Für die Vettweißer Heimbachpilger war ein Teller Ähzezupp einfach ein „Muß“. Verlangte die fußläufige Strecke nach Heimbach den Pilgern schon ein gerüttelt Maß an Kondition ab, der Aufstieg, der Kreuzweg hoch nach Mariawald war, wie gesagt, fast eine Verpflichtung.
Und ohne Ähze en de Schoon zog die Ähzezuppverlockung die Pilger quälend hoch zur Abtei. Angekommen gab es kein Halten mehr. „Die Zupp schmaat wie ze Kölle.“
Sie wurde von den Mönchen der Abtei Mariawald nach einem alten Rezept seit jeher gekocht.
Bruder Konrad, der Schaffner der Abtei, war zuständig für Zubereitung dieser nahrhaften Speise. Er setze die Erbsen „en de Weech“ um das Kochen zu beschleunigen. Danach wurden sie püriert und mit speziellen Ingredienzen fertig gestellt. Hierzu gehörte insbesondere Schweinespeck, das fein gekuttert in die Suppe kam und diese gehaltvoll machte.
Zitat von Bruder Konrad, der am 14.12.2023 im Alter von 92 Jahren verstarb:
„Die Leute dürfen nicht merken, daß Speck in der Suppe ist, denn dann essen viele unsere Suppe nicht“
Unzweifelhaft war die Erbsensuppe, nicht nur für Pilger, ein Hochgenuss. Sie ist es auch heute noch. Die Trappisten mussten leider die Abtei wegen „Personalmangel“ und fehlendem Nachwuchs aufgeben, die Erbsensuppe wird jedoch nach wie vor auf traditionelle Weise gekocht und sie ist unverändert der Renner.

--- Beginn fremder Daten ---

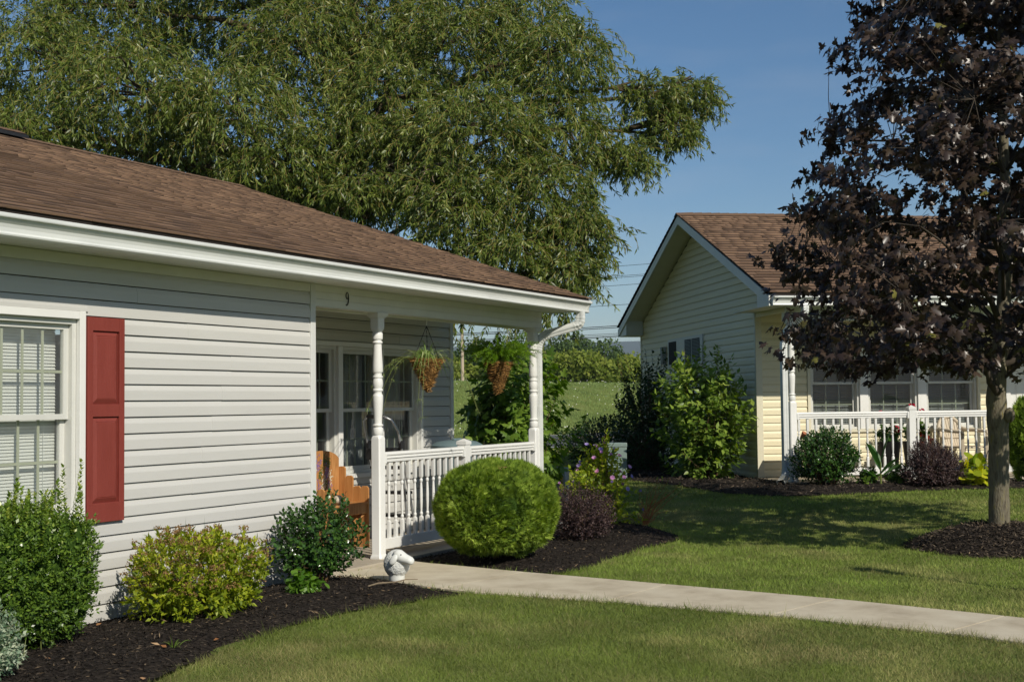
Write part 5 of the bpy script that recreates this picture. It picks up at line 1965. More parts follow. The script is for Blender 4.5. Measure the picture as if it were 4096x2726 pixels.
# --- globe arborvitae
GL = (1.48, -0.93, 0.02)
sg_ = shrub('globe_arborvitae', 'round clipped bright green arborvitae in front of the white railing', 'shrub', GL)
gl1, gl2 = Lump(4.2, 16, 31), Lump(13, 24, 32)
gl3 = Lump(26, 30, 33)
n = 17000
d = rdir(n * 2)
d = d[d[:, 2] > -0.86][:n]
sq = np.linalg.norm(d, axis=1) / (np.abs(d) ** 2.35).sum(1) ** (1 / 2.35)
k = sq * (0.985 + 0.055 * gl1(d) + 0.030 * gl2(d)) - np.abs(rng.normal(size=len(d))) * 0.045
# a seam where two leaders part
seam = np.exp(-((d[:, 0] * 0.55 - d[:, 1] * 0.83 - 0.30 + 0.15 * d[:, 2]) / 0.055) ** 2)
k = k - 0.07 * seam * (d[:, 2] > -0.3)
P = np.array([0, 0, 0.475]) + d * k[:, None] * np.array([0.52, 0.52, 0.455])
up_ = np.array([0, 0, 1.0])
swirl = np.cross(d, np.array([[0.2, 0.1, 1.0]]))
ax = unit(d * 0.8 + up_ * 0.35 + swirl * (0.45 * gl1(d))[:, None] + rng.normal(size=d.shape) * 0.30)
nr = np.cross(ax, swirl + rng.normal(size=d.shape) * 0.6)
hl_ = gl2(d) * 0.13 + gl3(d) * 0.13 + gl1(d) * 0.08 - 0.25 * seam
rv = np.clip(0.48 + hl_ + rng.normal(size=len(d)) * 0.18, 0, 1)
leaves('sprays', P, ax, nr, rng.uniform(0.028, 0.058, len(d)), rng.uniform(0.034, 0.060, len(d)), T_SPRAY, F_SPRAY, M['L_globe'], sg_, rv)
rings = []
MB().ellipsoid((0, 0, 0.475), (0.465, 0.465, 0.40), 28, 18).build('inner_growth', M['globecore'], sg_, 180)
MB().tube([(0, 0, -0.02), (0, 0, 0.3)], 0.03, 8).build('stem', M['twig'], sg_)
dl = leaves('dry_leaf', np.array([(-0.26, -0.20, 0.865), (-0.29, -0.22, 0.85), (-0.23, -0.18, 0.87)]), np.array([(0.5, -0.6, 0.1), (-0.6, -0.2, 0.2), (0.3, 0.3, 0.1)]), np.array([(0, 0, 1.0), (0.2, -0.4, 1), (0, 0.3, 1)]), 0.06, 0.04, T_MAPLE, F_MAPLE, M['dryleaf'], None)
dl.location = GL
tag(dl, 'curled brown dead leaf resting on top of the round arborvitae', 'leaf')


def barberry(name, label, base, r, seed, ntip=900, ls=0.017):
    s_ = shrub(name, label, 'shrub', base)
    P_, a_ = add_twigs(s_, (0, 0, r[2] * 0.82), r, ntip, 10, 0.10, ls, ls * 0.62, M['L_barberry'], 0.7, lump=0.13, freq=5, seed=seed, rmin=0.45, up=0.55)
    stems('stems', (0, 0, 0), P_[::16], 0.004, M['twig'], s_, 0.06)
    return s_


barberry('barberry_shrub', 'dark purple barberry shrub beside the round arborvitae', (3.17, -1.00, 0.03), (0.36, 0.36, 0.33), 8, 1500, 0.020)

# --- rose of sharon
RS = (4.66, -0.56, 0.03)
rs = shrub('rose_of_sharon', 'yellow green flowering shrub with lavender blooms in front of the utility cabinet', 'shrub', RS)
P, ax = add_twigs(rs, (0, 0, 0.54), (0.42, 0.44, 0.50), 260, 7, 0.16, 0.062, 0.042, M['L_rose'], 0.7, lump=0.2, freq=5, seed=9, rmin=0.3, up=0.8, zmin=-0.9, taper=0.75, rnd=lambda p: 0.2 + 0.7 * rng.random(len(p)))
stems('stems', (0, 0, 0), P[::3], 0.006, M['twig'], rs, 0.08)
fp = P[(ax[:, 2] > 0.0)][:40] + ax[(ax[:, 2] > 0.0)][:40] * 0.03
for c_, a_ in zip(fp, ax[(ax[:, 2] > 0.0)][:40]):
    a_ = unit(a_ + np.array([-0.5, -0.4, 0.1]))
    t1 = unit(np.cross(a_, [0, 0, 1.0]))
    t2 = np.cross(a_, t1)
    open_ = random.choice((0.35, 0.5, 0.9, 1.1))
    th = 2 * math.pi * np.arange(7) / 7
    rd_ = t1 * np.cos(th)[:, None] + t2 * np.sin(th)[:, None]
    leaves('bloom', np.tile(c_, (7, 1)), rd_ * open_ + a_ * 0.8, a_ - rd_ * 0.3, 0.036, 0.028, T_ROUND, F_ROUND, M['petal'], rs, np.full(7, random.random() ** 1.4))
bs = shrub('bare_stemmed_shrub', 'thin shrub of reddish bare stems with few leaves beside the flowering shrub', 'shrub', (4.95, -0.95, 0.03))
tp = np.stack([rng.uniform(-0.10, 0.34, 26), rng.uniform(-0.36, 0.12, 26), rng.uniform(0.15, 0.58, 26)], -1)
stems('stems', (0, 0, 0), tp, 0.006, M['redtwig'], bs, 0.03, 6, 0.03)
p, a, n_, L, W = twig_leaves(tp, unit(tp + np.array([0, 0, 0.2])), 6, 0.14, 0.03, 0.02, 0.8)
leaves('foliage', p, a, n_, L, W, T_ROUND, F_ROUND, M['L_vib'], bs)

# --- mulberry-like shrub behind the porch end
MU = (5.42, 1.02, 0.05)
mu = shrub('mulberry_bush', 'tall bush of large toothed leaves seen through the far porch opening', 'bush', MU)
P, ax = add_twigs(mu, (0, 0, 0.95), (0.74, 0.80, 1.08), 420, 7, 0.30, 0.145, 0.105, M['L_mul'], 0.75, tm=(T_MAPLE, F_MAPLE), lump=0.2, freq=5, seed=10, rmin=0.4, up=0.6, droop=0.45, zmin=-0.95, own=250)
stems('stems', (0, 0, 0), P[::5], 0.010, M['twig'], mu, 0.12)

# --- shrubs along the gable of the cream house
vb = shrub('viburnum_bush', 'tall sunlit leafy bush at the corner of the cream house', 'bush', (9.50, -0.05, 0.27))
P, ax = add_twigs(vb, (0, 0, 0.90), (0.80, 0.74, 1.04), 640, 8, 0.30, 0.120, 0.064, M['L_vib'], 0.6, lump=0.18, freq=5, seed=12, rmin=0.35, up=0.8, droop=0.35, zmin=-0.9, rnd=lambda p: 0.1 + 0.65 * rng.random(len(p)) + 0.15 * (p[:, 2] - 0.8), own=250)
tops = np.array([(0.3, 0.1, 2.05), (0.1, -0.2, 1.9), (0.45, -0.3, 1.85), (-0.1, 0.2, 1.85), (-0.25, -0.1, 1.7), (0.6, -0.4, 1.55), (0.0, 0.3, 1.95), (0.35, 0.3, 1.8), (-0.4, 0.1, 1.5)])
p, a, n_, L, W = twig_leaves(tops, unit(np.array([[0, 0, 1.0]]) + rng.normal(size=tops.shape) * 0.12), 14, 0.6, 0.085, 0.045, 0.7, 0.15)
leaves('foliage', p, a, n_, L, W, T_LEAF, F_LEAF, M['L_vib'], vb, 0.35 + 0.6 * rng.random(len(p)))
# one long shoot arching in front of the corner
arc = np.array([(0.30 + 0.55 * t_ * 0.61, -0.2 - 0.55 * t_ * 0.79 - 0.25 * t_, 0.62 + 0.16 * math.sin(t_ * 2.2)) for t_ in np.linspace(0, 1, 9)])
p, a, n_, L, W = twig_leaves(arc[2:], unit(np.tile([[0.5, -0.8, 0.05]], (7, 1))), 2, 0.06, 0.09, 0.05, 0.7, 0.8)
leaves('foliage', p, a, n_, L, W, T_LEAF, F_LEAF, M['L_vib'], vb)
stems('stems', (0, 0, 0), np.concatenate([P[::7], tops]), 0.010, M['twig'], vb, 0.15)
dk = shrub('tall_dark_shrub', 'tall dark green shrub in the shade beside the cream gable wall', 'shrub', (11.15, 1.50, 0.27))
P, ax = add_twigs(dk, (0, 0, 0.85), (0.72, 0.72, 0.92), 640, 10, 0.32, 0.055, 0.040, M['L_dark'], 0.75, tm=(T_ROUND, F_ROUND), lump=0.16, freq=5, seed=13, rmin=0.4, up=1.0, zmin=-0.9)
tops = np.stack([rng.uniform(-0.55, 0.55, 26), rng.uniform(-0.5, 0.5, 26), rng.uniform(1.65, 2.05, 26)], -1)
p, a, n_, L, W = twig_leaves(tops, unit(np.array([[0, 0, 1.0]]) + rng.normal(size=tops.shape) * 0.12), 12, 0.45, 0.05, 0.038, 0.85)
leaves('foliage', p, a, n_, L, W, T_ROUND, F_ROUND, M['L_dark'], dk)
stems('stems', (0, 0, 0), np.concatenate([P[::8], tops]), 0.008, M['twig'], dk, 0.2)
hd_ = shrub('low_dark_shrub', 'low rounded dark shrub beside the road view and the tall dark shrub', 'shrub', (11.75, 2.55, 0.27))
P, ax = add_twigs(hd_, (0, 0, 0.44), (0.88, 0.88, 0.54), 800, 10, 0.2, 0.052, 0.034, M['L_dark'], 0.7, lump=0.1, freq=5, seed=14, rmin=0.45, up=0.6)
stems('stems', (0, 0, 0), P[::8], 0.008, M['twig'], hd_, 0.2)

# --- bed in front of the cream porch
GZ3 = 0.285
h3 = shrub('japanese_holly', 'dark green rounded holly shrub in front of the cream porch railing', 'shrub', (8.70, -2.06, GZ3))
P, ax = add_twigs(h3, (0, 0, 0.38), (0.56, 0.48, 0.44), 1200, 9, 0.13, 0.036, 0.022, M['L_holly'], 0.7, tm=(T_ROUND, F_ROUND), lump=0.12, freq=5, seed=15, rmin=0.45, up=0.6, rnd=lambda p: 0.93 * rng.random(len(p)))
stems('stems', (0, 0, 0), P[::12], 0.006, M['twig'], h3, 0.1)
cn = shrub('canna_plant', 'broad leaved canna plant between the dark holly and the purple barberry', 'plant', (8.68, -2.80, GZ3))
for (dx, dy, h0, L_, w_, az, el) in ((0, 0, 0.20, 0.42, 0.13, 0.9, 62), (0, 0, 0.16, 0.36, 0.12, -1.9, 42), (0, 0, 0.12, 0.40, 0.11, -0.9, 30), (0, 0, 0.24, 0.45, 0.11, 2.6, 55), (0, 0, 0.3, 0.5, 0.07, -1.0, 72), (0, 0, 0.08, 0.3, 0.09, 1.9, 35)):
    d_ = np.array([math.cos(az), math.sin(az), math.tan(rad(el))])
    leaves('leaf', np.array([(dx, dy, h0)]), d_[None], np.array([(-d_[0], -d_[1], 0.8)]), L_, w_, np.array([(0, 0, 0), (0.35, 0.2, 0.10), (0.5, 0.5, 0.15), (0.28, 0.82, 0.05), (0, 1.0, -0.15), (-0.28, 0.82, 0.05), (-0.5, 0.5, 0.15), (-0.35, 0.2, 0.10)], float), F_ROUND, M['L_canna'], cn)
MB().tube([(0, 0, 0), (0, 0, 0.32)], [0.016, 0.008], 6).build('stem', M['greenstem'], cn)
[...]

In der heutigen Zeit ist das Thema um das Gemüse der Erbsen sehr weit und vielfältig verbreitet, nämlich aufbereitet in Dosen in jeder gewünschten Verbrauchsmenge, mit und ohne Mörchen. Fehlt dann nur noch die Microwelle.
Zum Abschluss noch eine kleine Anekdote: Jugendliche hatten den Zaun einer Gartenanlage überstiegen und im Garten selbst kein gutes Benehmen an den Tag gelegt. Die Laune des Besitzers muss nicht beschrieben werden. Auch waren die gesamten Erbsen Sträucher verwüstet worden. Die „Täter“ wurden ermittelt und zur Rechenschaft gezogen. Diese waren auf Wiedergutmachung aus, sie kauften Erbsen in kleinen Dosen und gruben diese in der Dunkelheit nahe dem Erbsenreisig ein. Eine gelungene Überraschung, die selbst dem zürnenden Gartenbesitzer ein kräftiges Lachen abrang.


Die Ausführung „Erbsen und Ähze“ soll eine kleine vielleicht auch geschmackvolle Geschichte zum Thema Erbse sein, die in unserer Mundart besser als „Ähz“ bekannt ist und die auch nicht vom rheinischen Gericht „decke Bonne met Speck“ übertroffen wird. Da mag der Speck noch soviel Glanz um die äußere Mundpartie hergeben.